→ **GIVEN EXERCISE**
Wherever a line in the data below holds "pixels", copy that line.
BEGIN RECORDED DATA
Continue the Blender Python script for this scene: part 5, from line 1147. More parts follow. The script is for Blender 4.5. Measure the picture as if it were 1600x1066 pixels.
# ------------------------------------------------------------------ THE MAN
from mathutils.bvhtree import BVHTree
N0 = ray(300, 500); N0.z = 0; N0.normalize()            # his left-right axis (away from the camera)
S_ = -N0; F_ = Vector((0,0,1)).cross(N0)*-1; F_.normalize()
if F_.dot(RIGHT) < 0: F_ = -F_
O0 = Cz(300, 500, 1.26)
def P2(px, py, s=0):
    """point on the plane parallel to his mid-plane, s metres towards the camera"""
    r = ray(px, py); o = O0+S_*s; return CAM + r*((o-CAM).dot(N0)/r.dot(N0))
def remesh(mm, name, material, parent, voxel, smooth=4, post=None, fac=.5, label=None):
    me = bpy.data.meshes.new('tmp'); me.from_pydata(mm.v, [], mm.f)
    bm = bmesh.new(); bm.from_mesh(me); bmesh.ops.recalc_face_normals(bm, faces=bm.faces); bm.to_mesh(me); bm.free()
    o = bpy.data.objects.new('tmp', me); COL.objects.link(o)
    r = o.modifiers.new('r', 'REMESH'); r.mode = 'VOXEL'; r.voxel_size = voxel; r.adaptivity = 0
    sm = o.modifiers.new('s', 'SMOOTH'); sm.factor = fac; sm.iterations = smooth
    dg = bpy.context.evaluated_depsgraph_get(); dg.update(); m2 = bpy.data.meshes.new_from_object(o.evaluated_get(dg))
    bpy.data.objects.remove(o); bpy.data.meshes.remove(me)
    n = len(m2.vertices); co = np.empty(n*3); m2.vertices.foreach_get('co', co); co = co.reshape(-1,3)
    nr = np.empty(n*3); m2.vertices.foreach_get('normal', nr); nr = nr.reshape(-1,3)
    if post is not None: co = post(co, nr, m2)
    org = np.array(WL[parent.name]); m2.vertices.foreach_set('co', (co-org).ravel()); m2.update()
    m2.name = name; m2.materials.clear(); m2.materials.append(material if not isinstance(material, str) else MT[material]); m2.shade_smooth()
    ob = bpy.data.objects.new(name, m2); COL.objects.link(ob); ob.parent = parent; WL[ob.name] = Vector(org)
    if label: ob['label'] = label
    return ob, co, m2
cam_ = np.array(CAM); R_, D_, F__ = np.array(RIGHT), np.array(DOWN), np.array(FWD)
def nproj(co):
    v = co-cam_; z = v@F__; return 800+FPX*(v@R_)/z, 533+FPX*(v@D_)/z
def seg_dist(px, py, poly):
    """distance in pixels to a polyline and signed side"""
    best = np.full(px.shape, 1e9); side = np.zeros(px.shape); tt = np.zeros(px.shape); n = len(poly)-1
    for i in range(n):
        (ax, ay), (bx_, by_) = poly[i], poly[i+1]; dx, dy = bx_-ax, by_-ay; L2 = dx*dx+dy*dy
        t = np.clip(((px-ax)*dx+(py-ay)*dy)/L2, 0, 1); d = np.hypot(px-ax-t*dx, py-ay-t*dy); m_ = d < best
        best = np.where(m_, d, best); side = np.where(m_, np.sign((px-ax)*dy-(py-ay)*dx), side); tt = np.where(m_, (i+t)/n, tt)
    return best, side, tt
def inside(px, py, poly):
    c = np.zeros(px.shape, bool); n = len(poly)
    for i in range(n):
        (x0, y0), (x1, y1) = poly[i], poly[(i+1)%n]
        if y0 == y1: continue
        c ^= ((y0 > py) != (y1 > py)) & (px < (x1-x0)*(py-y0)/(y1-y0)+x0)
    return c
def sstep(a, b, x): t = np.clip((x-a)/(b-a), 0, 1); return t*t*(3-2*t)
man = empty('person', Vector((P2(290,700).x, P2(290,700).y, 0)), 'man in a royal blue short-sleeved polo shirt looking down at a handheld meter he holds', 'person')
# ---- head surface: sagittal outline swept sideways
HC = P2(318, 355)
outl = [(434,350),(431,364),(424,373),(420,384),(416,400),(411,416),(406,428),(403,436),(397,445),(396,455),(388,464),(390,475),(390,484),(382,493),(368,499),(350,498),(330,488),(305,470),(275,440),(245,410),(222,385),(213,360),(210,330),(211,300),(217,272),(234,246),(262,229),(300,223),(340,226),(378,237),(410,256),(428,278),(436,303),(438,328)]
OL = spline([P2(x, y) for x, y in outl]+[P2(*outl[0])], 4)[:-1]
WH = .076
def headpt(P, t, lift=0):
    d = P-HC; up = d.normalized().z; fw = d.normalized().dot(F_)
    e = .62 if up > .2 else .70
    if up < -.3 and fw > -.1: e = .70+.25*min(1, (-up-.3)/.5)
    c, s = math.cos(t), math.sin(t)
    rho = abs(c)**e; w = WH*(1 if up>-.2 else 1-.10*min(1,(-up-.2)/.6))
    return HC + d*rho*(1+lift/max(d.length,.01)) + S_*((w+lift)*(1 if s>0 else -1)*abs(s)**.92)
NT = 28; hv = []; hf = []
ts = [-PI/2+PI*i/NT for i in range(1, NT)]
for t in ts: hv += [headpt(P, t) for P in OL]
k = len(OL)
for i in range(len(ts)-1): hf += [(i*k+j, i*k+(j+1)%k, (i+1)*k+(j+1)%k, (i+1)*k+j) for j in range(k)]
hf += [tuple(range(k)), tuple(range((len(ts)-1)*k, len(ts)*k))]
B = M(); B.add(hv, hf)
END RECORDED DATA
→ **RESPONSE**
Continue the Blender Python script for this scene: part 5, from line 1147. More parts follow. The script is for Blender 4.5. Measure the picture as if it were 1600x1066 pixels.
    """distance in pixels to a polyline and signed side"""